The transition also has involved repositioning key staff from the delis in its East and Near West Side stores. "Previously, both kitchens were stretched," observes Alan Simmerman, fresh foods coordinator. "As our sales increased, there were times when we could barely keep up, or when we couldn't say yes to additional catering. Having a central facility has already helped us merge systems within our three stores.

 "This first year, we are consolidating and coordinating, looking at our recipe selection and improving our house recipe catalogues to get them all combined. Where we used to have three hummus recipes, now we have one," Simmerman explains. He has been involved in the project from the beginning.

"When we sat down at the request of Middle Way to begin negotiations, we approached this collaboration by looking at our needs and their needs, going right back to our mission statements. We as a co-op realized that to continue our growth, especially in the prepared-foods area, we were going to need a commissary kitchen. Middle Way Food Works knew that there's a certain volume a kitchen that size needs to achieve in order to be profitable, and they needed help with that.

"We brought to the table not only our buying power and our pricing from different purveyors, but also our experience and skill in kitchen management and our volume. It became a very apparent partnership, a very easy partnership to look at. We both wanted to move in the same direction in the community, and we shared a lot of the same concerns."

The financial picture for Food Works has already improved. "We've helped to stabilize the operation and get some money back to Middle Way, not only in savings and efficiencies, but also through a customer-funded, voluntary service charge on key Food Works programs—money that goes directly to the agency," ­Huntington says.

Looking ahead

Simmerman expects to continue to grow contracted caterings, reaching customers who may not have been aware of either the co-op or Food Works before. The Commissary Kitchen now serves local Head Start programs and provides lunches to The Project School, a nearby charter school.

"We're also experiencing corporate interest," Simmerman continues. "For the past six months, we've had a contract with Hoosier Energy—a co-op—for healthy lunches. They have a program developed by their human resources department for the health of their employees, a proactive approach. They've been buying lunches from Food Works five days a week—we set up a salad bar and a hot bar for them right on-site. This is an example of the kind of thing we can do now that we couldn't before. As a community resource for healthy cooking, I can see that there are a lot of potential partnerships of this kind out there."

Bloomingfoods- and Food Works-branded products are another possible area for growth. "The Commissary Kitchen has really opened up the eyes of our staff to the idea of getting branded deli products into other areas of the stores. I expect us to soon have a pizza program at all three stores. We hope to eventually expand our branding experience throughout the entire store, into our frozen, refrigerated, and grocery sets." Food Works has already developed a line of bread products available through the co-op.

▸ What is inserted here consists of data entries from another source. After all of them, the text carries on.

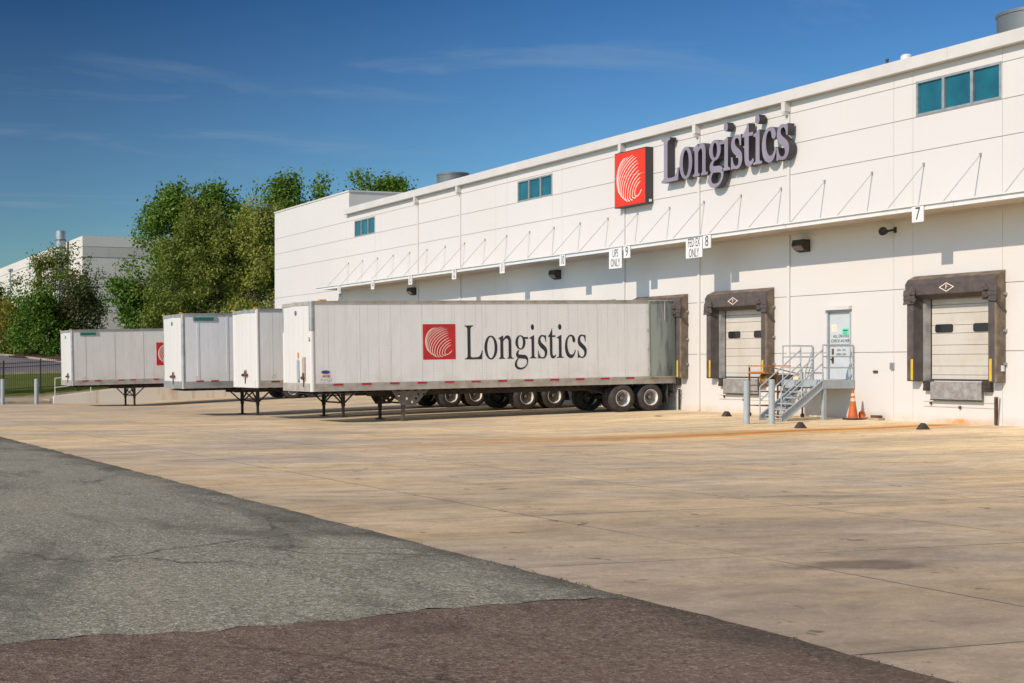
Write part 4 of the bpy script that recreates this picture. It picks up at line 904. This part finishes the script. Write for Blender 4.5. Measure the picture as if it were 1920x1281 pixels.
    b.box(gx-.02,gx+.03,-L_-.07,-L_-.045,bot+.15,bot+.42); b.build('air_line_coupling',[mat('rust_red_coupling',(.16,.07,.045),.8,col2=(.05,.03,.03),vscale=14),mat('grimy_plate',(.45,.36,.30),.7,var=.3,vscale=9)],e)
    if style=='a':
        b=MB(); 
        pts=[(.22+.09*math.cos(t)*1.0,bot+.72+(.28 if math.sin(t)>0 else -.28)+.09*math.sin(t)) for t in [2*math.pi*i/16 for i in range(16)]]
        b.prism(pts,'Y',-L_-.06,-L_-.036); b.build('document_holder',mat('blue_grey_plastic',(.35,.38,.42),.3),e)
        b=MB(); b.box(.18,.28,-L_-.05,-L_-.036,bot+1.14,bot+1.32); b.build('sticker',ambr,e)
        place(text_mesh('26',.20,.001,xs=.8),'lettering',inkm,Matrix.Translation((H-.10,-L_-.024,top-1.28))@WALLROT,e)
        place(text_mesh('71226',.13,.001,xs=.8),'lettering',inkm,Matrix.Translation((.22,-L_-.037,bot+.34))@WALLROT,e)
    em=MB(); em.cyl((.05,-L_-.045,top-.36),(.05,-L_-.035,top-.36),.085,n=20); 
    em.build('maker_badge',mat('purple_badge',(.16,.08,.22),.4) if style=='a' else greenm,e) if style!='b' else None
    # landing gear
    lz=lambda y: zy(cx,y+y_rear)-(y)*math.sin(pitch)*-1
    for s in (-1,1):
        x=s*.93; gz=zy(cx+x,leg_y+y_rear)-leg_y*math.sin(pitch)
        b=MB(); b.box(x-.06,x+.06,leg_y-.06,leg_y+.06,gz+.42,bot); b.box(x-.045,x+.045,leg_y-.045,leg_y+.045,gz+.03,gz+.42); b.box(x-.14,x+.14,leg_y-.13,leg_y+.13,gz,gz+.035)
        b.build('landing_leg',blacks if not(style=='a' and s>0) else mat('grey_brown_leg',(.12,.095,.08),.7,var=.4,vscale=6),e)
        b=MB()
        if style=='a' :
            zt=bot-.0; zl=gz+.55
            def plate_(x):
                n=[(leg_y-.5,zt),(leg_y+.95,zt),(leg_y+.45,zl),(leg_y-.12,zl)]
                me=curve_mesh([n]+[ell(leg_y+a,zl+c,.045,.045,14) for a,c in ((-.2,.34),(.1,.22),(.45,.22),(.55,.36),(.75,.36),(.3,.1))],(1,1),(0,0),.01)
                return place(me,'gusset_plate',mat('grey_steel_plate',(.2,.18,.16),.6,.2,var=.35,vscale=5) if s>0 else blacks,Matrix.Translation((x,0,0))@SIDEROT,e)
            plate_(x+.09*s)
            if s>0:
                b.beam((-.9,leg_y,gz+.62),(.9,leg_y,gz+.62),.06,.06); b.beam((-.9,leg_y,gz+.65),(.8,leg_y,bot-.05),.05,.05); b.beam((.9,leg_y,gz+.65),(-.8,leg_y,bot-.05),.05,.05)
                b.build('cross_brace',blacks,e)
        else:
            for d_ in (-1,1): b.beam((x,leg_y+d_*.06,gz+.55),(x,leg_y+d_*.75,bot),.05,.05)
            if s>0:
                b.beam((-.9,leg_y,gz+.55),(.9,leg_y,gz+.55),.06,.06); b.beam((-.9,leg_y,gz+.58),(0,leg_y,bot-.04),.05,.05); b.beam((.9,leg_y,gz+.58),(0,leg_y,bot-.04),.05,.05)
            b.build('cross_brace',blacks,e)
    # bogie
    ya,yb=axles
    b=MB(); b.box(-.6,-.42,yb-.9,ya+.7,bot-.32,bot-.21); b.box(.42,.6,yb-.9,ya+.7,bot-.32,bot-.21)
    for y in axles: b.cyl((-.7,y,.5),(.7,y,.5),.07,n=12); b.box(.4,.62,y-.4,y+.4,.5,.58); b.box(-.62,-.4,y-.4,y+.4,.5,.58); b.box(.44,.58,y-.1,y+.1,.58,bot-.3); b.box(-.58,-.44,y-.1,y+.1,.58,bot-.3)
    b.box(-.95,.95,ya+.72,ya+.78,bot-.2,bot-.06)
    b.build('bogie',blacks,e)
    for y in axles:
        zt_=.502 - y*math.sin(pitch) + zy(cx,y+y_rear)
        for s in (-1,1):
            for outer in (True,False):
                t=wheel_parts(e,s*(1.165 if outer else .83),y,s,zt_); rim(t,s,outer)
    for s in (-1,1):
        b=MB(); b.box(s*.68,s*1.28,ya+.72,ya+.735,.28,bot-.05); b.build('mud_flap',mat('mud_flap_rubber',(.05,.05,.052),.8,var=.4,vscale=5),e)
    b=MB(); b.box(-1.1,1.1,-.14,-.04,.52,.62); b.box(-.7,-.6,-.13,-.05,.62,bot); b.box(.6,.7,-.13,-.05,.62,bot); b.build('rear_guard',mat('orange_rust_bar',(.25,.11,.04),.7,var=.3,vscale=4),e)
    b=MB(); b.box(-H,H,-.05,0.02,bot-.04,top+.02); b.build('rear_frame',alu,e)
    return e
T1R=-.12
t1=trailer(-43.84,14.39,4.02,.99,.0165,(-1.08,-2.27),-10.85,'a','nearest white trailer with the long dark serif lettering and red emblem square on its side',T1R)
t2=trailer(-48.3,14.45,3.93,1.05,.0165,(-2.05,-3.28),-10.9,'b','plain white trailer with orange corner lamps standing just behind the nearest trailer',-.35)
t3=trailer(-52.76,15.85,3.92,.98,.0165,(-2.95,-4.1),-12.6,'c','white trailer with a green strip on its top corner, second from the left',-.42)
t4=trailer(-70.6,16.3,3.80,.93,.0215,(-2.95,-4.1),-12.9,'d','farthest white trailer at the left, alone, with small green strip and partly hidden red square',-.45)
def side_text(tr,dy,y_rear,H,placeholder=None):
    px=[(-8.75,-8.06),(-7.99,-7.48),(-7.43,-6.84),(-6.8,-6.26),(-6.2,-5.93),(-5.86,-5.49),(-5.45,-5.13),(-5.1,-4.82),(-4.77,-4.33),(-4.25,-3.88)]
    v=1.18/662
    bodym=[c for c in tr.children if c.name.startswith('side_wall')][0]
    for ch,(a,c) in zip('Longistics',px):
        a-=y_rear-dy; c-=y_rear-dy
        me,k,ox=glyph_mesh(ch,a,c,0,v,.001)
        place(me,'lettering',navy,Matrix.Translation((H-.007,0,1.985))@SIDEROT,bodym)
        if ch=='g': place(curve_mesh(GL['e'],(k,v),(ox,0),.0008),'lettering',navy,Matrix.Translation((H-.0062,0,1.985))@SIDEROT,bodym)
    b=MB(); y0=-10.36-y_rear+dy; b.box(H-.013,H-.0065,y0,y0+1.25,2.0,3.22); em=b.build('emblem_decal',redm,tr)
    b=emblem(1.25,1.22,.024); b.v=[(H-.006+z,y0+x,2.0+y) for x,y,z in b.v]; b.build('emblem',pinkw,em)
side_text(t1,0,T1R,1.3)
# the farthest trailer shows only the left part of its emblem square
b=MB(); b.box(1.287,1.2945,-11.75,-10.45,1.88,3.08); em=b.build('emblem_decal',redm,t4); b=emblem(1.3,1.2,.024); b.v=[(1.2955+z,-11.75+x,1.88+y) for x,y,z in b.v]; b.build('emblem',pinkw,em)
# green strips
for t,L_,top in ((t3,15.85,3.92),(t4,16.3,3.80)):
    b=MB(); b.box(1.30,1.318,-L_+.45,-L_+1.45,top-.30,top-.13); b.build('nameplate',alu,t); b=MB(); b.box(1.319,1.324,-L_+.5,-L_+1.3,top-.28,top-.15); b.build('green_strip',greenm,t)
# small side stickers
b=MB(); b.box(1.292,1.296,-14.05,-13.88,1.3,1.42); b.box(1.292,1.296,-13.84,-13.66,1.3,1.42); b.build('sticker',mat('grey_sticker',(.38,.38,.38),.6,col2=(.75,.75,.75),vscale=18,thr=(.48,.52)),t1)
b=MB(); b.prism([(-13.87+.16*math.cos(q),1.64+.06*math.sin(q)) for q in [2*math.pi*i/20 for i in range(20)]],'X',1.292,1.297); b.build('maker_badge',mat('blue_badge',(.05,.06,.22),.4),t1)
place(text_mesh('40080',.12,.001),'lettering',redm,Matrix.Translation((1.296,-13.85,1.5))@SIDEROT,t1)
for t,L_,bz in ((t2,14.45,1.05),(t3,15.85,.98),(t4,16.3,.93)):
    b=MB(); b.box(1.292,1.296,-L_+.55,-L_+.72,bz+.36,bz+.47); b.build('sticker',mat('grey_sticker2',(.42,.42,.42),.6,col2=(.72,.72,.72),vscale=22,thr=(.48,.52)),t)
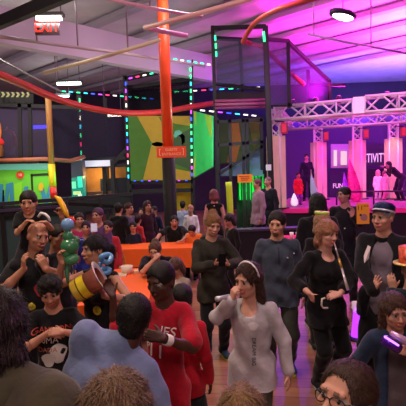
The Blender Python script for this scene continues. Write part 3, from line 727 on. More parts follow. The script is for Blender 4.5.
tag(MB().slab([A(170, 183, 13.6), A(191, 183, 13.6), A(192, 216, 13.6), A(170, 216, 13.6)], (0, .06, 0)).build('wall_panel', mat('c8a818', rough=.6)), 'yellow panel low beside the orange column', 'panel')

# ------------------------------------------------------------------ left play area
L = lambda x, y, Y=11.5: at(x, y, Y)
PF = frame_thing('black two storey play frame with netting over the left mural', [
    ('post', L(20, 100), L(21, 166)), ('post', L(30, 100), L(31, 166)), ('rail', L(-20, 104), L(80, 108)), ('post', L(105, 98, 13), L(108, 205, 13)), ('rail', L(80, 160, 12.6), L(126, 158, 12.6)), ('rail', L(82, 167, 12.6), L(130, 165, 12.6)), ('post', L(112, 160, 12.5), L(114, 200, 12.5)), ('sloping_rail', L(112, 164, 12.5), L(126, 150, 12.7))],
    .1, name='play_frame', m=mat('221f28'), nets=[([L(-20, 105), L(48, 106), L(50, 158), L(-20, 161)], '4a4060', .45), ([L(50, 106, 11.8), L(126, 112, 13), L(126, 158, 13), L(53, 158, 11.8)], '302a40', .5)])
tag(MB().box(L(38, 127, 13.5), (.62, .08, .1)).build('neon_sign', glow('3a30ff', 5)), 'blue glowing bar behind the netting at the left', 'light')
led(PF, L(79.5, 96, 12.4), L(82.5, 200, 12.4), 12, 6, .02, only=[0, 6, 5, 1, 0, 4, 6, 1])
_a, _b = L(79, 95, 12.5), L(83, 203, 12.5); _b = _a + (_b - _a) * (_a[2] / (_a[2] - _b[2])); MB().bar(_a, _b, .12).build('post', BLK, PF)
tag(MB().tube([L(-15, 161, 11.2), L(45, 159, 11.2), L(70, 161, 11.6), L(84, 157, 12.2)], .055, 8).build('guard_rail', mat('a8604a', rough=.5)), 'brown rail across the top of the left mural', 'rail')
yp = empty('padded_pole', 'tall pole at the left, tan above and yellow and red below', 'padded pole', tuple(L(54, 205, 11.0) * V3(1, 1, 0)))
o4 = L(54, 205, 11.0) * V3(1, 1, 0)
MB().tube([L(48, 96, 11) - o4, L(51.5, 164, 11) - o4], .075, 12).build('upper_shaft', mat('9a6a30', rough=.5), yp)
MB().tube([L(51.5, 164, 11) - o4, L(53, 187, 11) - o4], .09, 12).build('yellow_sleeve', mat('e0c020', rough=.5), yp)
MB().tube([L(53, 187, 11) - o4, L(54, 198, 11) - o4], .09, 12).build('red_sleeve', mat('d02028', rough=.5), yp)
MB().tube([L(54, 198, 11) - o4, V3(0.03, 0, 0)], .07, 12).build('base', mat('3a2a20'), yp)
M_ = lambda x, y: at(x, y, 11.3)
mp = empty('mural_board', 'lime green mural with big blue letter shapes at the left', 'mural', (0, 0, 0))
MB().slab([M_(-25, 168), M_(51, 167), M_(53, 205), M_(-25, 207)], (0, .08, 0)).build('board', mat('6cc83e', rough=.6, noise=.1, nscale=2), mp)
MB().bar(M_(-25, 167.5), M_(51, 166.5), .16).build('top_trim', mat('5aa0a0', rough=.5), mp)
def decal(pts, c, par, nm='painted_shape'): MB().slab([at(x, y, 11.285) for x, y in pts], (0, .01, 0)).build(nm, mat(c, rough=.6), par)
for q in ([(-2, 184), (3, 184), (4, 206), (-2, 206)], [(6, 184), (13, 182), (14, 205), (10, 205), (9.5, 190), (6.5, 206), (4, 206)], [(39, 184), (43, 184), (46, 196), (49.5, 183), (52.5, 183), (48, 203), (43, 203)], [(24, 187), (28, 186), (29, 206), (22, 206)]):
    decal(q, '3a8cb8', mp)
decal([(14, 184), (22, 182), (21, 206), (15, 206)], '8ad838', mp)
for q in ([(30.5, 174), (50.5, 173), (50.5, 175.5), (30.5, 176.5)], [(30.5, 174), (32.5, 174), (34, 206), (32, 206)]): decal(q, '2a2a20', mp, 'black_outline')
MB().slab([at(20 + 3.9 * math.cos(a), 175 + 3.9 * math.sin(a), 11.27) for a in np.linspace(0, 2 * math.pi, 20)[:-1]], (0, .01, 0)).build('round_badge', mat('d84030', rough=.5), mp)
text('10', .1, Matrix.Translation(at(20, 175, 11.25)) @ Matrix.Rotation(R(90), 4, 'X'), mat('f0d0c0'), mp, name='badge_number')
MB().slab([at(41 + 2.6 * math.cos(a), 187 + 4.2 * math.sin(a), 11.27) for a in np.linspace(0, 2 * math.pi, 16)[:-1]], (0, .01, 0)).build('yellow_emblem', mat('e0b020'), mp)
decal([(2.5, 190), (4, 190), (4.5, 206), (2, 206)], '15202a', mp, 'black_shape')
# zig zag patterned fascia upper left
mb = MB(); mb.slab([L(-10, 90, 10.6), L(33, 94, 10.8), L(33, 103, 10.8), L(-10, 104, 10.6)], (0, .06, 0), 0)
for k in range(7):
    x = -4 + k * 5; mb.slab([L(x, 92, 10.58), L(x + 2, 92, 10.58), L(x + 3.6, 94.5, 10.58), L(x + 2, 97, 10.58), L(x, 97, 10.58), L(x + 1.6, 94.5, 10.58)], (0, .02, 0), 1)
mb.build('fascia_board', [mat('1a1c20'), mat('9a9a70')], PF)
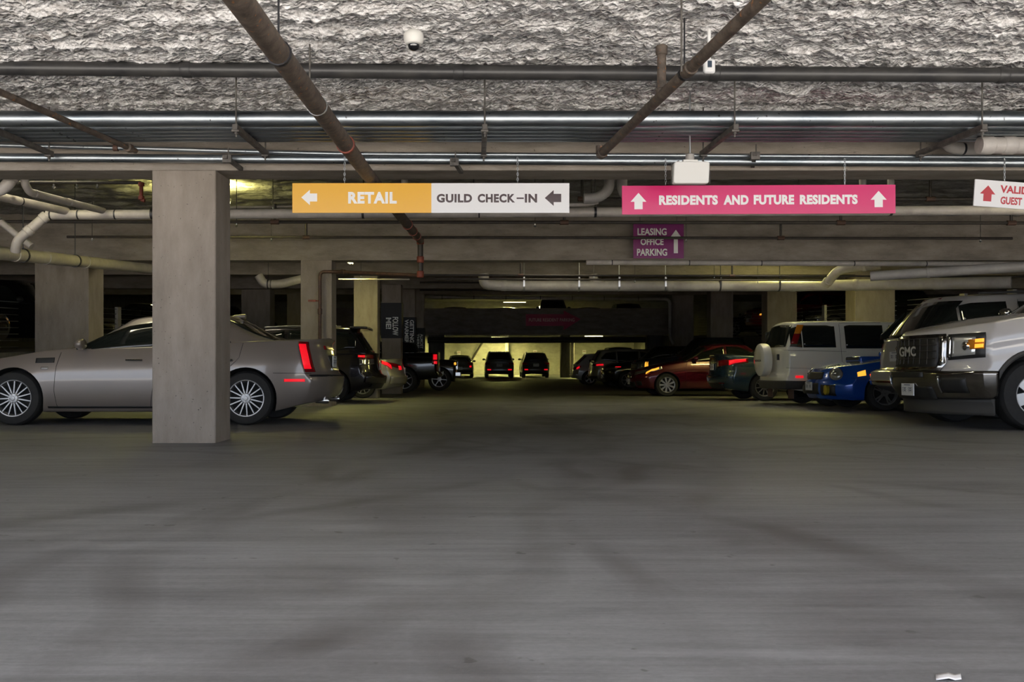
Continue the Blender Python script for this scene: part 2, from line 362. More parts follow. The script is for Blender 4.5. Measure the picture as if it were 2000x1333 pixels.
def column(name, label, x0, x1, y0, y1, zt, m=M_col, group=None, zb=None):
    zb = floor_z((y0+y1)/2)-0.05 if zb is None else zb
    return tag(MB().box(x0, x1, y0, y1, zb, zt).build('concrete_column', m, bevel=0.012), label, 'column', group)
B1 = EYE+1.57; B2 = EYE+1.47; B3 = EYE+1.55
column('c', 'big pale concrete column nearest the camera, in front of the champagne sedan', -3.10, -2.49, 8.32, 8.82, B1)
column('c', 'concrete column carrying a brown standpipe behind the champagne sedan', -3.48, -2.86, 17.25, 17.8, B2)
column('c', 'yellow-lit concrete column behind the dark grey crossover', -3.18, -2.56, 22.6, 23.15, B3)
column('c', 'dark column with the highest black banner, behind the silver sedan', -2.93, -2.33, 27.0, 27.6, EYE+1.55)
column('c', 'dark column with the middle black banner', -2.75, -2.26, 32.2, 32.8, EYE+2.3)
column('c', 'narrow far column with the lowest black banner', -2.80, -2.28, 38.0, 38.5, EYE+1.75)
column('c', 'broad brown-stained column at far left behind the sedan hood', -8.75, -7.68, 17.25, 17.95, B2)
column('c', 'wide dark column deep at left, between the first two aisle columns', -8.15, -7.15, 30.2, 30.9, EYE+1.55)
column('c', 'dim deep column just left of the standpipe column', -8.15, -7.15, 37.5, 38.2, EYE+1.75)
column('c', 'broad concrete column rising behind the front half of the boxy white crossover roof', 9.84, 10.88, 22.6, 23.2, B3)
column('c', 'grey broad column directly above the spare tire of the boxy white crossover', 9.80, 10.80, 29.3, 29.9, EYE+1.55)
column('c', 'grey broad column between the cable rails, above the red sedan', 9.80, 10.75, 36.4, 37.0, EYE+2.3)
column('c', 'yellowish broad column beside the end of the arrow parapet', 9.84, 10.95, 43.8, 44.4, EYE+2.3)
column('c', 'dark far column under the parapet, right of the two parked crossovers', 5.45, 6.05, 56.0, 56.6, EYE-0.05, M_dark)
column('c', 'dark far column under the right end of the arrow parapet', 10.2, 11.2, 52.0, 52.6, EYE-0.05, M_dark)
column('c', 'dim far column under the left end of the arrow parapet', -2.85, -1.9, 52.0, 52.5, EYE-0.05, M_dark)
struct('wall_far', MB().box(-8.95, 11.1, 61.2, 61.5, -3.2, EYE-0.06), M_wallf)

# ------------------------------------------------------------------ pipes, hangers, signs
def pipe(name, label, pts, r, m, cat='pipe', elbow=0.12, couplings=(), cm=None, cr=1.25, cw=0.05, group=None, hang=None, n=16):
    """a run of pipe; couplings: (segment, fraction) -> short sleeves; hang: list of fractions on segment 0 with (top z)"""
    pts = [Vector(p) for p in pts]
    t = thing(name, label, cat, pts[0], group)
    MB().tube(fillet(pts, elbow) if len(pts) > 2 else pts, r, n).build('run', m, t)
    for seg, fr in couplings:
        a, b = pts[seg], pts[seg+1]; p = a.lerp(b, fr); d = (b-a).normalized()*cw/2
        MB().tube([p-d, p-d*0.8, p+d*0.8, p+d], [r*1.02, r*cr, r*cr, r*1.02], n).build('coupling', cm or m, t)
    for seg, fr, zt in (hang or ()):
        p = pts[seg].lerp(pts[seg+1], fr); q = Vector((p.x, p.y, zt))
        h = MB(); d = (pts[seg+1]-pts[seg]).normalized()*0.015
        h.tube([p-d, p+d], r*1.12, n); h.tube([p, q], 0.006, 6)
        h.build('hanger', M_band, t)
    return t
ZC = EYE+2.1
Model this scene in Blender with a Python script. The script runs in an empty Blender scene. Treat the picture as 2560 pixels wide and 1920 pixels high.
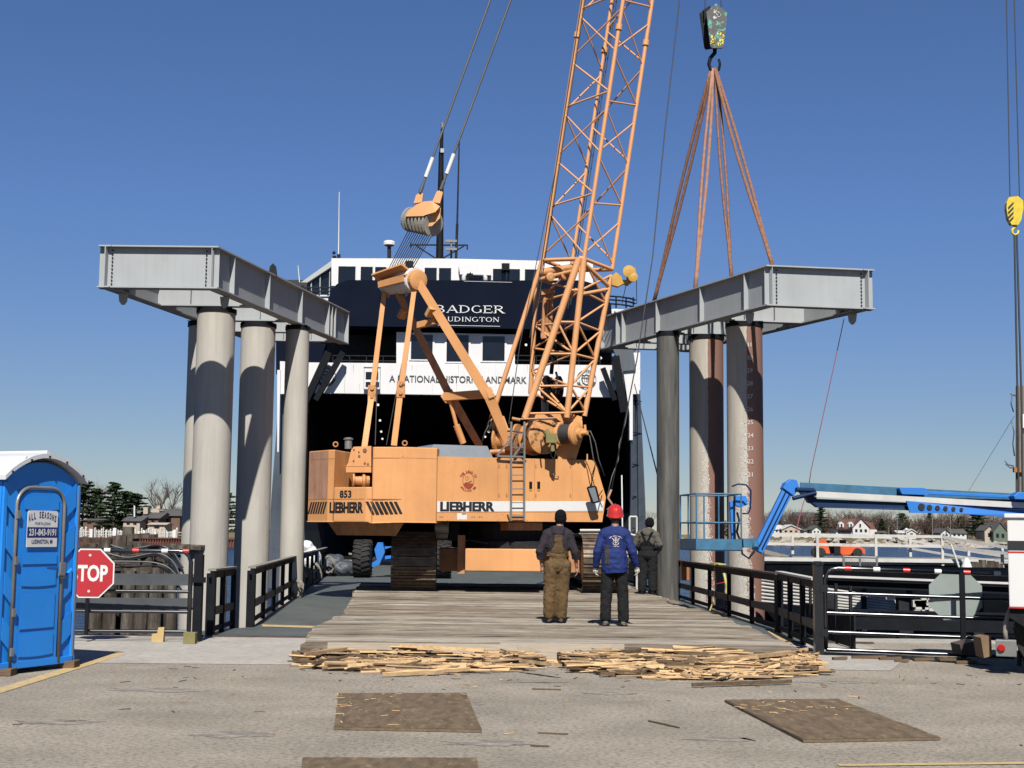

"It's also very exciting that having a Commissary Kitchen has made department managers and buyers take a look at the big picture in a positive way," Simmerman says. "The project involves a certain amount of compromise and cultural change, but that has opened up thinking for staff about possibilities that can lead to growth. We've had a lot of cultural shifts—a lot of ‘us and them' shifting to the way we do it."

"Our co-op has seen a great deal of success with the neighborhood grocery store concept," Huntington explains. "While prepared foods is a key category for perimeter sales, finding the space to actually make fresh foods can be a challenge for stores with a smaller footprint. We see our ability to manage this large Commissary Kitchen as one key to the continued success of our neighborhood stores. And it's an honor to collaborate with such a fine community resource."